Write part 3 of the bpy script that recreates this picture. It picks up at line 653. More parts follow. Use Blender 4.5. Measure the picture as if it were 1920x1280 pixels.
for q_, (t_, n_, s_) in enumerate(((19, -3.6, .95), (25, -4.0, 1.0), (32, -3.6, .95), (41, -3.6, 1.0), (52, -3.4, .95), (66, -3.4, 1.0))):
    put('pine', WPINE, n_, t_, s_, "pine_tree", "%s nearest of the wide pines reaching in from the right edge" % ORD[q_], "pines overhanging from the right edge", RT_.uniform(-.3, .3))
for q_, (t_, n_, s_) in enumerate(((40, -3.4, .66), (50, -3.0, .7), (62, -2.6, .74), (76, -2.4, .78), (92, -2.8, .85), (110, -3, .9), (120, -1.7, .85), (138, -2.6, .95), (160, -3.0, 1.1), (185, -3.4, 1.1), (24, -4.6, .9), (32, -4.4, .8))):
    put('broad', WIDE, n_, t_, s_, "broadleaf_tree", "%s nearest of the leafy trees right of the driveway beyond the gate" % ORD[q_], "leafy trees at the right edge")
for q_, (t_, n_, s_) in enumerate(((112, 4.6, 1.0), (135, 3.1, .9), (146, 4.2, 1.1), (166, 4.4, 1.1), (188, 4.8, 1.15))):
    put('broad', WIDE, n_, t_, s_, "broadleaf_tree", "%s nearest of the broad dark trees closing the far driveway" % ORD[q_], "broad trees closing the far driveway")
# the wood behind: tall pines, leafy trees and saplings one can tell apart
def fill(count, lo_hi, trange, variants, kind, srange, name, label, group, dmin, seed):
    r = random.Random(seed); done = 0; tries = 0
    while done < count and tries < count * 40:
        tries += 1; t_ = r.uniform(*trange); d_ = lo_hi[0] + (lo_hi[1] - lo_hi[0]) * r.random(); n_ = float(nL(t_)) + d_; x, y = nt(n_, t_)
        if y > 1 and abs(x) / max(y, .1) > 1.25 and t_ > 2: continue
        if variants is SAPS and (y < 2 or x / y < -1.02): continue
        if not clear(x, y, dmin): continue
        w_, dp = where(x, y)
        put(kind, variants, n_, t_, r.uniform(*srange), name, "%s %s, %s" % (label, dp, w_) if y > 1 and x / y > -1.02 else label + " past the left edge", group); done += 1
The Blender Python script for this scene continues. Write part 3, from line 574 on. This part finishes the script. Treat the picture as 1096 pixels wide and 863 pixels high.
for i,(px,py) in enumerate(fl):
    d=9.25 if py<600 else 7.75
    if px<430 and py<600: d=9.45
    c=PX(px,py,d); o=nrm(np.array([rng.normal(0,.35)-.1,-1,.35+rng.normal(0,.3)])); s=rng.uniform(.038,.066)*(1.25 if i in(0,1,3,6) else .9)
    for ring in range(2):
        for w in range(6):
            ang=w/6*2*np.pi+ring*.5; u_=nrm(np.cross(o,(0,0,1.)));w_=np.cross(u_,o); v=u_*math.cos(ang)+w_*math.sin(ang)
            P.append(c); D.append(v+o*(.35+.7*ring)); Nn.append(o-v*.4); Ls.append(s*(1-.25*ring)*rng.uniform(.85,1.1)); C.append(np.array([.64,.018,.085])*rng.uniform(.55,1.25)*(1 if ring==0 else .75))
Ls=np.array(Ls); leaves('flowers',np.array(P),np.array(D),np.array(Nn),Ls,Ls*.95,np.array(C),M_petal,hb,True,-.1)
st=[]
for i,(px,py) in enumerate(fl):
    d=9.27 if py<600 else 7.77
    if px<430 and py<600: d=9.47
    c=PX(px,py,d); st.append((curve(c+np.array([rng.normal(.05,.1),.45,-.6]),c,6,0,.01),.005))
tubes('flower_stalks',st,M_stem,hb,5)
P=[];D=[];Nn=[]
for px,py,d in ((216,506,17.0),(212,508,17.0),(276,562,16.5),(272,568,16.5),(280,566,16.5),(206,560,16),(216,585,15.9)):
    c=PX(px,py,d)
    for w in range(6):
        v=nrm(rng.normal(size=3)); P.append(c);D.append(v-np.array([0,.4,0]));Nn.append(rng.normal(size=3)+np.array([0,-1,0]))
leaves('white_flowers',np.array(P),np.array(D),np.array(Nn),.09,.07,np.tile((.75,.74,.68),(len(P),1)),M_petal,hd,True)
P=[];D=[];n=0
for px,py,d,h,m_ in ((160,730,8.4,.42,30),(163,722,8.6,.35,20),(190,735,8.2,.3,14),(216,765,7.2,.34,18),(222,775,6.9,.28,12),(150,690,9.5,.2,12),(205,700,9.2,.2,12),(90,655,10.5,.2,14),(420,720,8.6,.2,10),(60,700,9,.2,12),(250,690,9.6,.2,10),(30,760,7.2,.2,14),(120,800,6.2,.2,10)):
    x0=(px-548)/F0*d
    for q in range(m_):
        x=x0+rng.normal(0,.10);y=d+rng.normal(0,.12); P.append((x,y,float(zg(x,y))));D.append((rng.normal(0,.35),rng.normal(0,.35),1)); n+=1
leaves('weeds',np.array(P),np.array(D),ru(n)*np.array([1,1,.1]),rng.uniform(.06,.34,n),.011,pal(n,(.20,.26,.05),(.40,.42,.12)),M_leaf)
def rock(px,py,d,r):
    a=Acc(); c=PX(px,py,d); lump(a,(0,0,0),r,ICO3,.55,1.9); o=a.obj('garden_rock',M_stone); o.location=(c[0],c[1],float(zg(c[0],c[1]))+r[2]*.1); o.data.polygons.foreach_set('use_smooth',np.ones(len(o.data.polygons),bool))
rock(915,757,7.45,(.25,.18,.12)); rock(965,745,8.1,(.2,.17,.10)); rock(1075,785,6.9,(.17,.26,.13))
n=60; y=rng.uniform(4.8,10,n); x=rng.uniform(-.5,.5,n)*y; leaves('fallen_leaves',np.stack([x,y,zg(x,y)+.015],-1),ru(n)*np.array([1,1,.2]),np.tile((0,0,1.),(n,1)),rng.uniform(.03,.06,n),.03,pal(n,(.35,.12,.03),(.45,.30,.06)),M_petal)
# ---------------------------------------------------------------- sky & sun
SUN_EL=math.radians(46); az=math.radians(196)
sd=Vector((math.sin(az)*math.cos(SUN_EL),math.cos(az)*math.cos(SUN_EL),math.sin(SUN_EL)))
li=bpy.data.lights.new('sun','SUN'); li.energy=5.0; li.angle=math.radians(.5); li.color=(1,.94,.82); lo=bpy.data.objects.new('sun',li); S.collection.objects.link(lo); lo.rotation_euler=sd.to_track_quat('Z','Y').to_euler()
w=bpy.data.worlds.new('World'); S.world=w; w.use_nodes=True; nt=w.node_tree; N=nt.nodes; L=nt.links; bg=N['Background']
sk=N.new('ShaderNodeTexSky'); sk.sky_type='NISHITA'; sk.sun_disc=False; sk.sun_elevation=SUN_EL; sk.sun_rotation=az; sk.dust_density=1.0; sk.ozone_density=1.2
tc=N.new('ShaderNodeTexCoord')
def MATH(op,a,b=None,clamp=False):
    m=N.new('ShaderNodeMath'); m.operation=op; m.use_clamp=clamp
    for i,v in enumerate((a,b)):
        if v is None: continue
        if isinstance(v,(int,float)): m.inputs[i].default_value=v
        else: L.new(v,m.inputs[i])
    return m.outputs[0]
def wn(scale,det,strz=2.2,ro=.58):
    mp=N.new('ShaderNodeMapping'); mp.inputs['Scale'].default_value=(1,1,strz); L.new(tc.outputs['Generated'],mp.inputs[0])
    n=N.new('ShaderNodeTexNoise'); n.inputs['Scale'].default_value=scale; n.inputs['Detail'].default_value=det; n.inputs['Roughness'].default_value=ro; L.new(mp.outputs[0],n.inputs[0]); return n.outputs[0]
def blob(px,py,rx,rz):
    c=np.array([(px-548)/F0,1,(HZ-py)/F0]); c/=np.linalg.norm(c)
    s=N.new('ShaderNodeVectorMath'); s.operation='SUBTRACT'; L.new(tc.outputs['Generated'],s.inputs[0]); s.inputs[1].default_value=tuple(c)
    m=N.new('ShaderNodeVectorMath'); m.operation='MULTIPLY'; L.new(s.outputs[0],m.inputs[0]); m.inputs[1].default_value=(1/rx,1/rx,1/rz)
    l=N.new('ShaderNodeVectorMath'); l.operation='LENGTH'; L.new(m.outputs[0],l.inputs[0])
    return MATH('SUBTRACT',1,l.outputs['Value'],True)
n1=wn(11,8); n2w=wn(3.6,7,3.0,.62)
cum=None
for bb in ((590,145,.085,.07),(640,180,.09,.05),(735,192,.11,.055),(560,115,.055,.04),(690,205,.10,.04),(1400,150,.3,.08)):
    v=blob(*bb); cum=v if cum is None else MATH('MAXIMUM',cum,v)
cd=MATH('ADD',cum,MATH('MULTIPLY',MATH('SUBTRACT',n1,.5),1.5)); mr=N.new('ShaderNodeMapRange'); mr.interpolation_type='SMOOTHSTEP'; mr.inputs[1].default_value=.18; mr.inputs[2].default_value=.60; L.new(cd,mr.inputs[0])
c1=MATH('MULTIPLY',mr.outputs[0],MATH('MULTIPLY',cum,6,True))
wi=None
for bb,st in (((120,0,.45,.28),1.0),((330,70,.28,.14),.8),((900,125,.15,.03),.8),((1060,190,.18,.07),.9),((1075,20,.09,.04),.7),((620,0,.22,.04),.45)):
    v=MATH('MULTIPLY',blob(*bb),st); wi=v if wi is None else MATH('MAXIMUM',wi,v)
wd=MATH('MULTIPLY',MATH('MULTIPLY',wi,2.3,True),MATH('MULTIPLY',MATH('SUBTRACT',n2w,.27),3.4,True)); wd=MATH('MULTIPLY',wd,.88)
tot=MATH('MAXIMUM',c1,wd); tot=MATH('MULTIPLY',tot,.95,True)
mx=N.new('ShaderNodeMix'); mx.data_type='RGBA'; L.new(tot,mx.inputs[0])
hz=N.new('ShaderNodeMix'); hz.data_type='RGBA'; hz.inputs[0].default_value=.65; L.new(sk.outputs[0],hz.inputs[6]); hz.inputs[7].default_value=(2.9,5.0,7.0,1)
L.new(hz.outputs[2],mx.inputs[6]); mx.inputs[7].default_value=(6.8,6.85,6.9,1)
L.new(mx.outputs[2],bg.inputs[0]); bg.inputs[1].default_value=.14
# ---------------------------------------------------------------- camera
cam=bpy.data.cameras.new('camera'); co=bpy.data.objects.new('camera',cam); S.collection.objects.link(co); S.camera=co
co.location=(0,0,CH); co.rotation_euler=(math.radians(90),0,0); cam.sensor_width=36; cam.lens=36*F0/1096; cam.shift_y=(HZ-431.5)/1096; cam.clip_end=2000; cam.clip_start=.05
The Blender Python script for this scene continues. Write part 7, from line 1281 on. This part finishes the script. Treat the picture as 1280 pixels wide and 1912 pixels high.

Requirement:
Check all the records above and select each line where the string "finishes" is found.

Exercise solution:
The Blender Python script for this scene continues. Write part 3, from line 574 on. This part finishes the script. Treat the picture as 1096 pixels wide and 863 pixels high.
The Blender Python script for this scene continues. Write part 7, from line 1281 on. This part finishes the script. Treat the picture as 1280 pixels wide and 1912 pixels high.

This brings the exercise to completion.